Sports Betting and the Super Bowl

Daniel E Vislocky
Staff Writer

The Super Bowl, annually one of television’s biggest events, has transformed into the premier betting occasion of the year caused by the surge in sports betting. According to the American Gaming Association bets placed on this years Super Bowl could combine to be $23.1 billion, a significant increase from the previous year. A potential reason for this is the Super Bowl, unlike most regular season games, offers some of the most interesting prop bets to hit sports books. Bettors can place wagers on how long the National Anthem will be, outcome of the coin flip, the Gatorade color poured on the coach, and many others that you wouldn’t typically see on an NFL Sunday.

A lot of these prop bets only appear for the Super Bowl because of its popularity and the non-fans it brings in. Most of these prop bets require zero football knowledge and opens sports betting to the average person. A new prop bet being added to some sports books is geared towards new viewers of the NFL, that being how many times Taylor Swift will be shown on the broadcast.

As it currently stands 38 states (plus Puerto Rico and Washington D.C) have a form of legal sports betting. 30 of these states have a legal form of mobile sports betting that can be done anywhere from the stadium to your couch. In addition to all this, each year legislature is pushed in states without legal sports betting to lift the ban and allow some form of the phenomenon. But is it all too much?

The Super Bowl is one of the biggest gambled on events in the year (photo courtesy of CasinosRealMoney)

The federal ban on sports betting was only lifted in 2018 and now only six years later it is legal in more than half the United States. A poll of over 1,500 Americans done by Seton Hall showed that 52% of people believe that sports betting should be legal. However, when the same group was asked if they believe betting is creating a compulsive gambling problem 45% of people agreed. This data shows that public opinion on sports betting is more nuanced and not entirely one sided. Americans want the freedom to choose if they sports bet or not but also understand the consequences that come with it.

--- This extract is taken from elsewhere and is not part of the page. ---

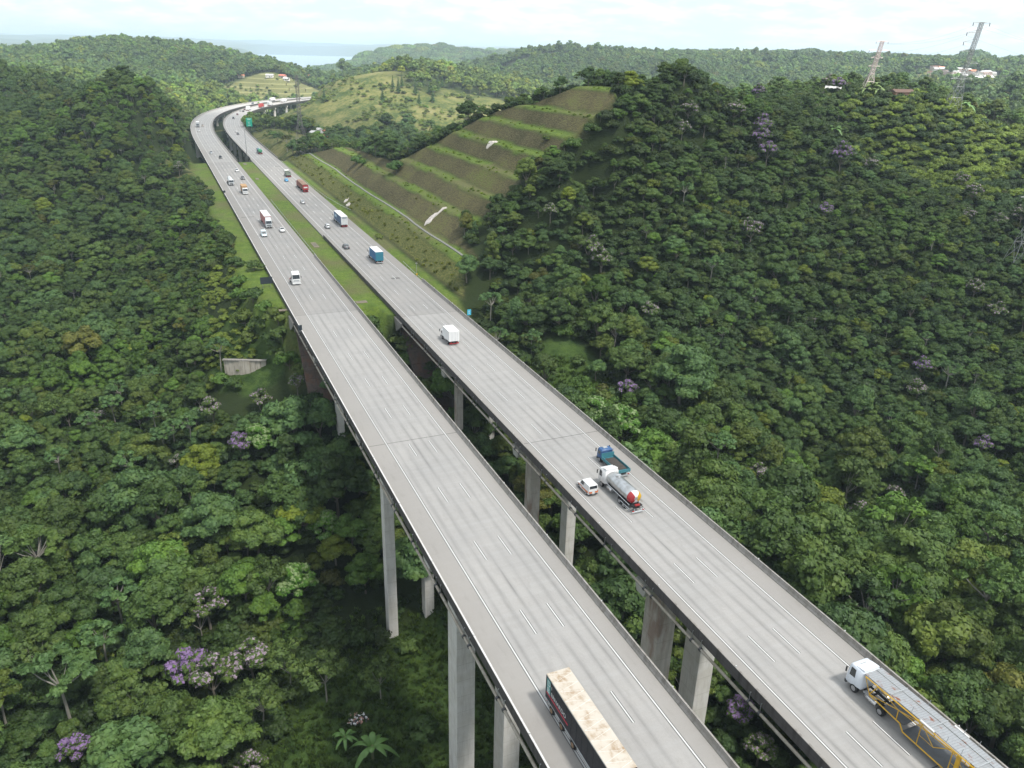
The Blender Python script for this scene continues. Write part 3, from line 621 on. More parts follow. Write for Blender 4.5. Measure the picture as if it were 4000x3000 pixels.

The rapid expansion of sports betting can be attributed, in part, to its lucrative economic benefits for states. New Jersey, for instance, has had legal online and in-person sports betting since June 2018. From the moment of legalization to the end of 2023, the Garden State raked in more than $400 million in tax revenue from sports betting alone. That’s equal to $43 dollars from every resident of the state (9.29 million). Our neighbors on our north border, New York, practically doubled our numbers with a whopping $1.4 billion in one less year than New Jersey.

Yet, amidst the financial gains, questions regarding the ethical boundaries of sportsbooks have emerged. The prevalence of betting-related advertisements, particularly during sporting events, has been found to be distasteful by 52% of Americans who were polled. These polls also found that 47% of these people believe that there are simply too many of these advertisements saturating the airwaves, prompting concerns about the normalization of gambling within society.

Overall, the Super Bowl has evolved into more than just a sporting event – it is now a cultural phenomenon deeply connected with the rise of sports betting. As we watch the surge in prop bets

and the convenience of mobile wagering, it’s evident that the Super Bowl captivates audiences far beyond football enthusiasts. In essence it serves as an illustration of the broader conversation surrounding sports betting – a conversation that continues to shape our cultural and legislative narratives. As we celebrate the spirit of competition across the country during this iconic event, it is important to also acknowledge our collective responsibility to approach sports betting with morals and mindfulness.